Die bisher größte Retrospektive auf den chinesischen Künstler und Menschenrechtsaktivisten zeigt ihn nicht nur als mahnendes Moralgewicht, sondern auch in seiner tiefen Verwurzelung in der westlichen Kunstgeschichte.
Direkt unter seiner Neonleuchtschrift „Fuck“ stand er Dienstagvormittag also wirklich, Ai Weiwei, freundlich den Einführungen eines Museumsdirektors (Klaus Albrecht Schröder) und zweier Kuratoren (Elsy Lahner, Dieter Buchhart) lauschend. Schließlich richtet ihm ausgerechnet die Albertina Modern am Karlsplatz die bislang umfangreichste Retrospektive auf sein Werk aus. 150 Werke. 50 Tonnen. 40 Jahre Kunst als politischer Widerstand auch im materiellen Sinn. Die Ausstellung ist inhaltlich an diesem Ort schlicht nicht zu erklären. Aber sie wird einen Besucherrekord bringen. Und das ist gut so, trifft sie doch in vielem den Punkt unserer Zeit. Besser, sie hier und jetzt zu haben, als gar nicht.

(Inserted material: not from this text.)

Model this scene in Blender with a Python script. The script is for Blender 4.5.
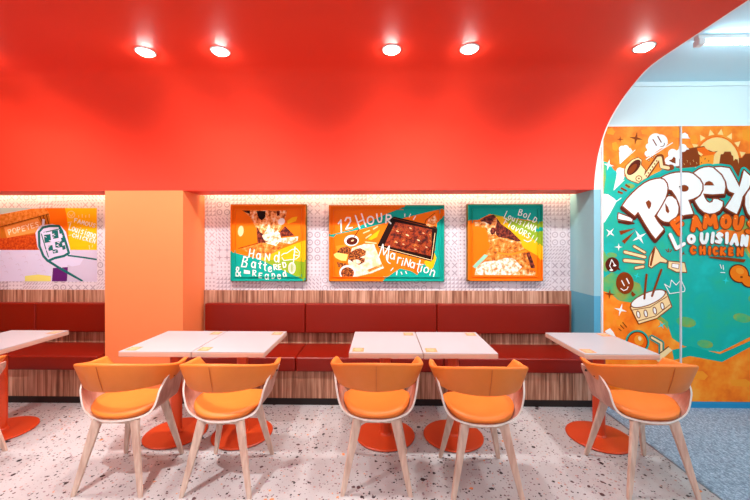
import bpy, bmesh, math, random
from mathutils import Vector, Matrix
random.seed(4)
S = bpy.context.scene
for o in list(bpy.data.objects):
    bpy.data.objects.remove(o)

# ------------------------------------------------------------------ camera
FPX, CX, HY, H = 350.0, 375.0, 243.0, 1.55
YAW = math.radians(1.0)
cd = bpy.data.cameras.new('camera')
cam = bpy.data.objects.new('camera', cd)
S.collection.objects.link(cam)
cam.location = (0, 0, H)
cam.rotation_euler = (math.radians(90), 0, YAW)
cd.sensor_width = 36.0
cd.lens = 36.0 * FPX / 750.0
cd.shift_y = -(250.0 - HY) / 750.0
cd.clip_start = 0.05
S.camera = cam

# ------------------------------------------------------------------ world, exposure, lamps
S.view_settings.view_transform = 'Standard'
S.view_settings.look = 'None'
S.view_settings.gamma = 1.0
S.view_settings.use_curve_mapping = False
S.view_settings.exposure = 0.0
w = bpy.data.worlds.new('world'); S.world = w; w.use_nodes = True
bg = w.node_tree.nodes['Background']
bg.inputs[0].default_value = (0.86, 0.94, 1.0, 1)
bg.inputs[1].default_value = 0.22

def lamp(name, kind, loc, power, color=(1, 1, 1), target=None, **kw):
    l = bpy.data.lights.new(name, kind)
    l.energy = power; l.color = color
    for k, v in kw.items(): setattr(l, k, v)
    o = bpy.data.objects.new(name, l)
    S.collection.objects.link(o); o.location = loc
    if target is not None:
        o.rotation_euler = (Vector(target) - Vector(loc)).to_track_quat('-Z', 'Y').to_euler()
    return o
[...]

Ai Weiwei hat die international gewichtigste Stimme der Gegenwartskunst. Was mehr auf seiner öffentlichen Person, auf seine Biografie als in China politisch Verfolgter, auf seinem Menschenrechtsaktivismus beruht, als auf seinen Werken. Der Großteil kennt sie nicht, die anderen glauben, sie zu schnell zu verstehen. Sie führen einen auch in Versuchung, den leichten Weg zu nehmen, sie als plakative, als formelhafte Forderungen nach Frieden und Freiheit abzutun. Ein schwarzes Flüchtlingsboot, übergroß zum Monument aufgeblasen etwa – es will nicht das Dargestellte verewigen, nein, vielmehr unseren Horror davor. Oder besagte Leuchtschrift „Fuck“, die in seinen später geschliffenen Studios in Peking hing. Es karikiert die berühmte Selfieserie des Künstlers, bei der er Gebäuden der politischen und kulturellen Macht den Mittelfinger zeigte, zur Marke.